Unemployment is a serious situation and must be addressed with empathy. Most unemployed people are in their situation not because they choose to laze around but because of bankruptcy, changes in the economy, and career changes. It’s admirable that you’re there for your friend, relative or someone else but there are things (negativity and sarcasm) that aren’t OK.
- You got a lot of free time
This implies that your friend is just loitering around and not doing anything. What if he/she’s actively looking for a job, revising resume and attending interviews? Unemployment isn't one big holiday when you’re waiting for blessings. It can be boring and unsettling.
- Just take any offer
Advising your friend to take any job is not only insensitive but ignores his/her experience and skills background. Saying to your friend to not be selective in his/her search for a job and just take any role or salary offer means a complete lack of understanding of the person’s situation and the living wage standards. What if that offer is below the minimum wage or a peanut salary that’s inadequate to cover daily living expenses, will you take it? Not all offers are equal even in the same position because it depends on the company size, position, geographical location and skills. This advice would only apply if you’re in an emergency such as when you’re in other countries looking for immediate jobs just to get a visa, avoid deportation or visa penalties and if the applicant has few qualifications.

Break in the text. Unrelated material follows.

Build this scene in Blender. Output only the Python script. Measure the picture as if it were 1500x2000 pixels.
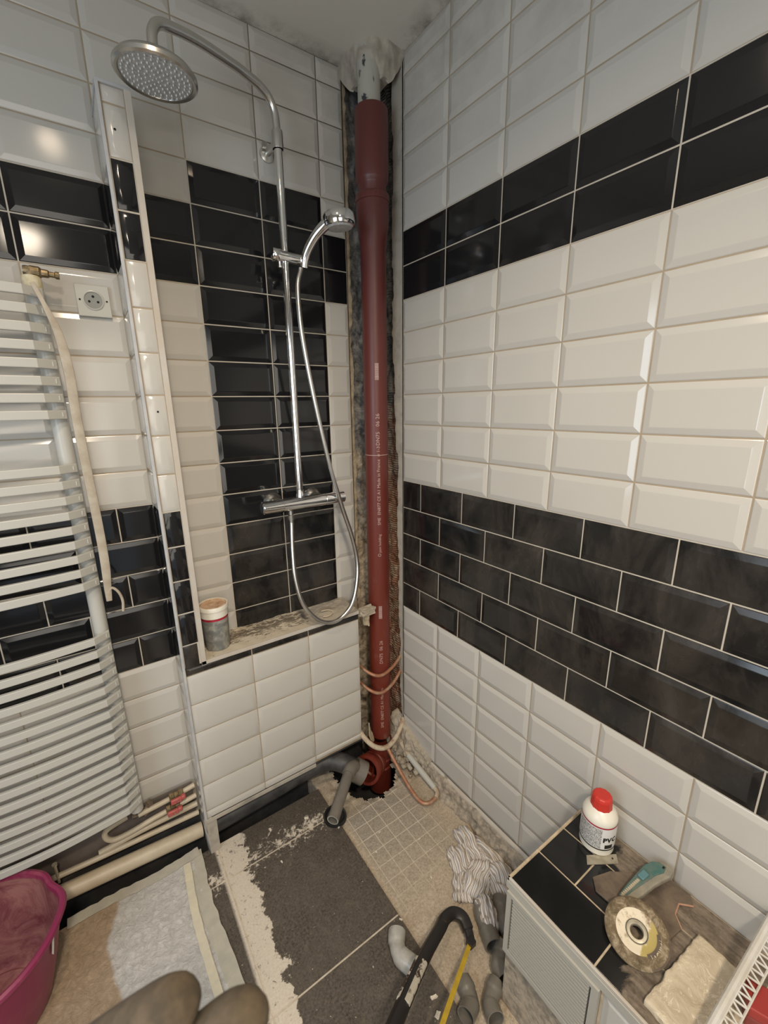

- You’re lucky, you aren’t dealing with stress in our work
Stress depends on the type of work but it can be equally or more stressful if you’re worrying where to get money to pay water, electricity and rental bills. It’s more worrying in an unemployed situation because you have to deal with the unemployment social stigma such as being weak-willed and lazy.
- Maybe you’re not doing well because it takes you so long to find a job
Everyone experienced unique circumstances in job hunting. Different situations involve applying in different company types, facing job competition, coping with costs of job hunting, and using current skills. Saying such in a diatribe form can demean a person. The main reason that can prolong a job search is when a person deliberately prolongs job hunting because of laziness and unwillingness. Factors that prolong job hunting include the following:
– Supply and demand for the skills needed for the specific job
– The geographical location of the company and the job seeker
– Mismatched skills and experiences to the requirements of the position
– Readiness - polished resume, company research, and grooming
- My friend is in this situation and he/she did this … maybe you should try this
While it can be a good advice, your friend’s situation is likely different from his/hers. Saying this to a friend may backfire as it may discourage your unemployed friend. Your more successful friend’s situation is different because of the location, educational level, skills set and network.
- How long have you been job searching?
This question may imply a sarcastic meaning depending on the context and situation. If your friend is new in the job search, this question needs a simple answer. But if it’s sarcastic then it can mean judging the person’s ability to find a job.
The Bottomline
A situation that warrants blaming an unemployed person is if he or she doesn’t help themselves or willingly refuse to find a job despite having the capacity, resources and skill to find a job. Helping your unemployed friend or someone looking for a job needs lending a serious helping hand with a touch of empathy. Understand that unemployment is temporary and life is like a wheel. Sooner or later, it always comes around to where you started again (a quote by Stephen King).